I traveled Thursday to the east of Gonaives, about 70 kilometers, to the village and valley of Bassin. There, the Catholic relief group Hands Together has undertaken a six-year project that started with the contruction of a 25,000-gallon water cistern. It is filled by a pair of deep adjacent wells. Slim concrete canals run down the side of the mountain from the cistern to provide safe drinking water for residents and irrigation for crops. This section of the valley is greener and more fertile than the area around it. Coconut and mango trees are growing on the hills. Small crops of corn are sprouting. The bean crop will be planted again in November at the start of winter growing season.

Hands Together, in conjunction with the Catholic Diocese of Gonaives, purchased a used Ingersoll Rand well digger more than 10 years ago, and it has since dug several dozen safe-water wells throughout central Haiti.

Atop the hill, above the cistern, sits Hands Together's Aricultural and Environmental Center. Students and residents from all walks of live come from around the country to attend seminars that stress the importance of argiculture and greater ecological awareness. Increasing the number of trees and acres of green vegetation are important to reverse the generations-long trend of deforestastation. Less than 2 percent of Haiti's once lush forests remain, and the lack of ground covering contributed the fast-moving flood waters that engulfed Gonaives in 2004.

I am based at the Holy Family School in the Gonaives slum of Trou Sable. There are no public schools in Haiti. The only schools are funded by religious organizations, primarily the Catholic Church. The Diocese of Gonaives has 71 schools, all receiving aid from Hands Together for supplies and capital projects and to increase salaries of well-educated teaching staffs to a level that can sustain a family's basic needs.

-- Mark Curnutte


5 Comments:

at 5/19/2006 7:56 PM Anonymous Anonymous said...

Hello Mark,

Great to hear that you are doing okay. Thank you for sharing your day to day experiences and educating us about Haiti.

Please know that thoughts and prayers are being sent your way. It's nice to be able to find another way to communicate with you and share in your journey as you can not receive e-mails at this time.

P. (5237)

 
at 5/20/2006 10:22 AM Anonymous Anonymous said...

Mark,
I just want to appaud you on your mission efforts. I was very surprised to see your note about going to Haiti. To see someone in the media taking this opportunity AND reporting on it is just awesome.
Gary Koch
Olivet Nazarene University
(Graduate of Elder H.S. & Xavier U.)

 
at 5/20/2006 10:28 AM Blogger Rob said...
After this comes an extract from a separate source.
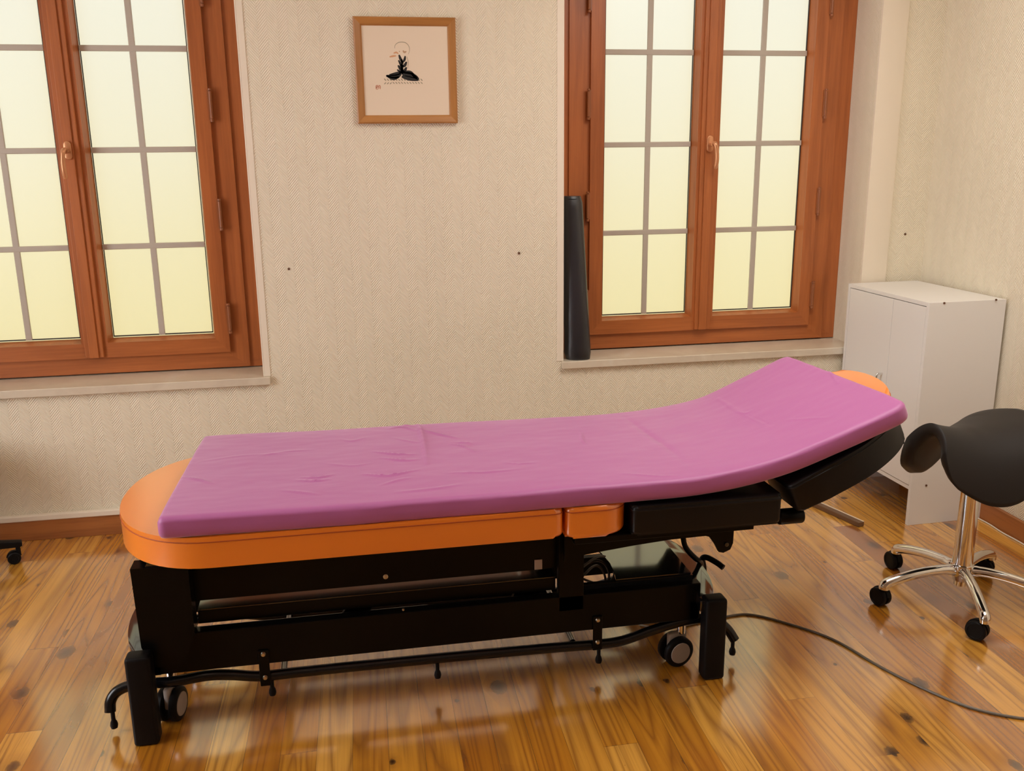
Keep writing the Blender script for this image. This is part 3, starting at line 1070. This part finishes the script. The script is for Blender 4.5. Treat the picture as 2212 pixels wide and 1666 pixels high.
for xx in (-0.235, 0.640):
    c_ = cyl(0.010, 0.0, 0.14, (xx, -1.41, 0.125), 'z', 14)
    mk('connecting_tube', tube([(xx, -1.51, 0.118), (xx + 0.0, -1.16, 0.125)], 0.011, 12), M_BLACKG, TBL, 60)
    c_.free()
# motor cover with a curved left rim
outline = [(0.778, -1.315), (0.765, -1.37), (0.760, -1.43), (0.762, -1.50), (0.768, -1.552), (1.012, -1.545), (1.018, -1.30)]
outline = [(0.775, -1.225), (0.790, -1.30), (0.796, -1.38), (0.790, -1.45), (0.780, -1.497), (1.025, -1.497), (1.025, -1.225)]
b = prism(outline[::-1], 'z', 0.306, 0.311)
mk('motor_cover', b, M_BLACKG, TBL)
b = box(0.85, 1.00, -1.42, -1.26, 0.20, 0.30, 0.01)
mk('motor_housing', b, M_BLACK, TBL)
# side screws and label on the front rail
for u, v, Y_, r_ in ((833, 1246, -1.500, 0.0075), (871, 1317, -1.535, 0.004)):
    p = on_y(u, v, Y_)
    mk('screw', lathe([(0.0, -0.004), (r_ * .6, -0.004), (r_, -0.002), (r_, 0.001)], (p.x, Y_, p.z), 'y', 14), M_BRASHED, TBL, 50)
p = on_y(1163, 1220, -1.503)
mk('bracket_plate', box(p.x - 0.012, p.x + 0.012, -1.504, -1.501, p.z - 0.016, p.z + 0.016, 0.001), M_GREYPL, TBL)
# small lever at the head end
lv = [(1.045, -1.36, 0.395), (1.058, -1.36, 0.335), (1.095, -1.36, 0.290), (1.125, -1.33, 0.262), (1.145, -1.30, 0.215), (1.160, -1.295, 0.165)]
mk('lever', tube(smooth_path(lv, 6), 0.009, 12), M_BLACK, TBL, 60)
lv = [(1.155, -1.295, 0.165), (1.150, -1.300, 0.225), (1.140, -1.31, 0.262), (1.150, -1.325, 0.272), (1.175, -1.35, 0.262), (1.190, -1.37, 0.252)]
mk('lever_grip', tube(smooth_path(lv, 6), 0.010, 12), M_RUBBER, TBL, 60)
# cable loops hanging under the chest part
for k_, (cx_, cz_, rr_) in enumerate(((0.735, 0.265, 0.045), (0.755, 0.275, 0.055), (0.745, 0.25, 0.05))):
    lp = [(cx_ + rr_ * math.cos(R(a)) * (1 + 0.15 * k_), -1.38 + 0.03 * k_ + 0.025 * math.sin(R(a * 2)), cz_ + rr_ * 0.8 * math.sin(R(a))) for a in range(0, 360, 30)]
    mk('cable_loop', tube(smooth_path(lp, 4, True), 0.004, 8, True), M_CABLE, TBL, 60)

# ------------------------------------------------------------------ mattress with purple cover
near_top = [(-0.502, .706), (-0.3, .704), (0.286, .701), (.542, .704), (.806, .704), (.942, .708), (1.08, .723), (1.219, .752), (1.359, .798), (1.499, .852), (1.588, .889)]
far_top = [(-0.482, .706), (-0.3, .706), (0.22, .705), (.50, .705), (.806, .705), (.98, .710), (1.10, .722), (1.231, .748), (1.386, .815), (1.48, .858), (1.545, .889)]


def resample(poly, n_):
    P_ = smooth_path([Vector((p[0], 0, p[1])) for p in poly], 12)
    L = [0]
    for a_, c_ in zip(P_, P_[1:]):
        L.append(L[-1] + (c_ - a_).length)
    out, j = [], 0
    for i in range(n_ + 1):
        s_ = L[-1] * i / n_
        while j < len(L) - 2 and L[j + 1] < s_:
            j += 1
        t_ = (s_ - L[j]) / max(1e-9, L[j + 1] - L[j])
        out.append(P_[j].lerp(P_[j + 1], min(1, t_)))
    return out


NU, NV = 420, 110
nt = resample(near_top, NU)
ft = resample(far_top, NU)
TH = 0.062
# creases, measured on the photograph: polyline in pixels, half width (m), height (m)
CR = [([(900, 912), (912, 940), (922, 1000)], 0.008, 0.0035), ([(905, 925), (950, 938), (990, 946)], 0.005, 0.003), ([(820, 918), (850, 913), (895, 920)], 0.006, 0.0025), ([(840, 925), (870, 922), (900, 930)], 0.005, 0.0025),
      ([(805, 975), (850, 980), (900, 980)], 0.004, 0.0030), ([(820, 988), (870, 993), (905, 991)], 0.004, 0.0030), ([(850, 945), (880, 952), (905, 955)], 0.004, 0.0018),
      ([(785, 1023), (840, 1026), (905, 1013)], 0.004, 0.0035), ([(650, 1030), (690, 1030), (720, 1024)], 0.004, 0.0028), ([(640, 1036), (680, 1038), (712, 1034)], 0.004, 0.0026), ([(390, 1030), (430, 1036), (460, 1044)], 0.004, 0.0022),
      ([(610, 1058), (650, 1062), (690, 1066)], 0.004, 0.0018), ([(960, 1020), (1050, 1018), (1130, 1012)], 0.004, 0.0020), ([(970, 958), (1000, 962), (1025, 975)], 0.003, 0.0024), ([(975, 955), (1010, 955), (1020, 958)], 0.003, 0.002),
      ([(820, 1046), (860, 1035), (890, 1030)], 0.004, 0.0018), ([(855, 1060), (940, 1052), (995, 1044)], 0.005, 0.0020), ([(1085, 998), (1120, 1001), (1160, 999)], 0.003, 0.0018), ([(1256, 935), (1258, 950), (1266, 960)], 0.003, 0.0020),
      ([(1350, 900), (1390, 930), (1440, 965), (1480, 1000)], 0.012, -0.0020), ([(1550, 860), (1590, 885), (1650, 915)], 0.006, 0.0022), ([(1560, 868), (1610, 895), (1665, 918)], 0.004, -0.0018), ([(1590, 890), (1610, 893), (1625, 885)], 0.004, 0.0014),
      ([(1340, 1022), (1420, 1026), (1465, 1024)], 0.004, 0.0018), ([(1755, 790), (1790, 803), (1810, 822)], 0.004, 0.0022), ([(560, 985), (620, 975), (680, 970)], 0.006, 0.0012), ([(430, 998), (520, 985), (640, 978)], 0.006, 0.0010),
      ([(700, 1000), (760, 1005), (800, 1000)], 0.004, 0.0012), ([(1000, 1075), (1090, 1072), (1180, 1060)], 0.006, 0.0016), ([(735, 948), (760, 952), (790, 945)], 0.005, 0.0014), ([(1700, 905), (1760, 900), (1790, 897)], 0.004, 0.0012)]


def zplane(x):
    for a_, c_ in zip(far_top, far_top[1:]):
        if a_[0] <= x <= c_[0]:
            return a_[1] + (c_[1] - a_[1]) * (x - a_[0]) / (c_[0] - a_[0])
    return far_top[0][1] if x < 0 else far_top[-1][1]


def on_mat(x, y):
    z_ = 0.705
    for _ in range(6):
        p_ = on_z(x, y, z_)
        z_ = 0.5 * z_ + 0.5 * zplane(p_.x)
    return Vector((p_.x, p_.y))


CRW = [([on_mat(*q) for q in smooth_px], hw_, ht_) for smooth_px, hw_, ht_ in
       [([(v.x, v.y) for v in smooth_path([Vector((q[0], q[1], 0)) for q in pl], 4)], hw_, ht_) for pl, hw_, ht_ in CR]]
CRB = [(min(p.x for p in pl) - 3 * w_, max(p.x for p in pl) + 3 * w_, min(p.y for p in pl) - 3 * w_, max(p.y for p in pl) + 3 * w_) for pl, w_, h_ in CRW]


def crease(x, y):
    h_ = 0.0
    for (pl, w_, a_), bb in zip(CRW, CRB):
        if not (bb[0] < x < bb[1] and bb[2] < y < bb[3]):
            continue
        q = Vector((x, y))
        best, bt = 1e9, 0
        n_ = len(pl) - 1
        for i in range(n_):
            s_, e_ = pl[i], pl[i + 1]
            d_ = e_ - s_
            t_ = max(0, min(1, (q - s_).dot(d_) / max(1e-9, d_.length_squared)))
            dist = (q - (s_ + d_ * t_)).length
            if dist < best:
                best, bt = dist, (i + t_) / n_
        h_ += 1.7 * a_ * math.exp(-(best / w_) ** 2) * math.sin(PI * (0.08 + 0.84 * bt))
    return h_


b = bmesh.new()
RB = 0.016
prof_v = []
# cross profile from near bottom, up the near face, across, down the far face: (v along width 0..1 offset, dz)
cross = [(0.012, -TH)]
cross += [(0.004, -TH + 0.006), (0.0, -TH + 0.016), (-0.001, -TH * 0.5), (0.0, -RB)]
for i in range(1, 7):
    a = R(15 * i)
    cross.append((RB - RB * math.cos(a), -RB + RB * math.sin(a)))
grid = []
for i in range(NU + 1):
    row = []
    pn, pf_ = nt[i], ft[i]
    # local normal of the profile in XZ
    a0, a1 = nt[max(0, i - 1)], nt[min(NU, i + 1)]
    d = (a1 - a0).normalized()
    nn = Vector((-d.z, 0, d.x))
    a0, a1 = ft[max(0, i - 1)], ft[min(NU, i + 1)]
    d2 = (a1 - a0).normalized()
    nf = Vector((-d2.z, 0, d2.x))
    # width narrows slightly towards the head; little waviness along the edges
    s_ = i / NU
    yn = -1.702 + 0.004 * math.sin(s_ * 23) * 0.5
    yf_ = -0.968 - 0.048 * s_ + 0.003 * math.sin(s_ * 17 + 1)
    for e_, cr_ in ((i / NU * 2.15, 0.022), ((NU - i) / NU * 2.15, 0.050)):
        if e_ < cr_:
            q_ = cr_ - math.sqrt(max(0, cr_ ** 2 - (cr_ - e_) ** 2))
            yn += q_ * 0.8
            yf_ -= q_ * 0.8
    W_ = yf_ - yn
    endr = 0.0
    edist = min(i, NU - i) / NU * 2.15
    droop = 0.0
    if edist < 0.014:
        droop = 0.014 - math.sqrt(max(0, 0.014 ** 2 - (0.014 - edist) ** 2))
    cols = []
    for (o_, dz_) in cross:
        cols.append((yn + o_, dz_))
    for k in range(1, NV):
        cols.append((yn + RB + (W_ - 2 * RB) * k / NV, 0.0))
    for (o_, dz_) in reversed(cross):
        cols.append((yf_ - o_, dz_))
    for (y_, dz_) in cols:
        t_ = (y_ - yn) / W_
        base = pn.lerp(pf_, t_)
        nrm = nn.lerp(nf, t_).normalized()
        hgt = dz_
        if dz_ > -0.02:
            fall = 1.0 + dz_ / 0.02
            hgt += fall * (crease(base.x, y_) + 0.0016 * noise.noise(Vector((base.x * 5, y_ * 9, 1.3))) + 0.0006 * noise.noise(Vector((base.x * 17, y_ * 37, 4.3))))
            hgt -= droop * fall
            hgt -= 0.004 * (abs(t_ - 0.5) * 2) ** 6 * fall
        yy_ = y_ + (0.0018 * noise.noise(Vector((base.x * 9, dz_ * 60, 2.0))) if dz_ < -0.004 else 0)
        row.append(b.verts.new((base.x + nrm.x * hgt, yy_, base.z + nrm.z * hgt)))
    grid.append(row)
for i in range(NU):
    A, Bv = grid[i], grid[i + 1]
    n_ = len(A)
    for k in range(n_ - 1):
        b.faces.new((A[k], A[k + 1], Bv[k + 1], Bv[k]))
    b.faces.new((A[n_ - 1], A[0], Bv[0], Bv[n_ - 1]))
b.faces.new(grid[0])
b.faces.new(grid[-1][::-1])
mat_o = mk('mattress', b, M_PURPLE, smooth=62)
tag(mat_o, 'thin mattress in a creased purple fitted cover lying on the treatment table', 'mattress')
for pl in mat_o.data.polygons:
    if len(pl.vertices) > 4:
        pl.use_smooth = False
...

I really think this is great that you're keeping this blog up to date over in Haiti.

Some of those statistics you threw out were staggering, and it makes you realize how much you take for granted in the US

 
at 5/20/2006 7:11 PM Anonymous Anonymous said...

Hi Mark,

Hope you are doing okay. Just wanted to let you know that you have an Orlando Bengal's fan that's thinking about you.

P. 510/30A

 
at 5/25/2007 2:27 PM Anonymous Anonymous said...

Hi Mark,

Keep up the good work. You are doing an excellent thing by going to Haiti and sharing your experiences over there. God Bless You. I only wish we Americans we knew the history of Haiti and how they helped us in the Revolutionary War in Savanna Georgia as well as when they defeated Napolean and the French and caused Napolean to sell territory what we call the Louisianna Purchase.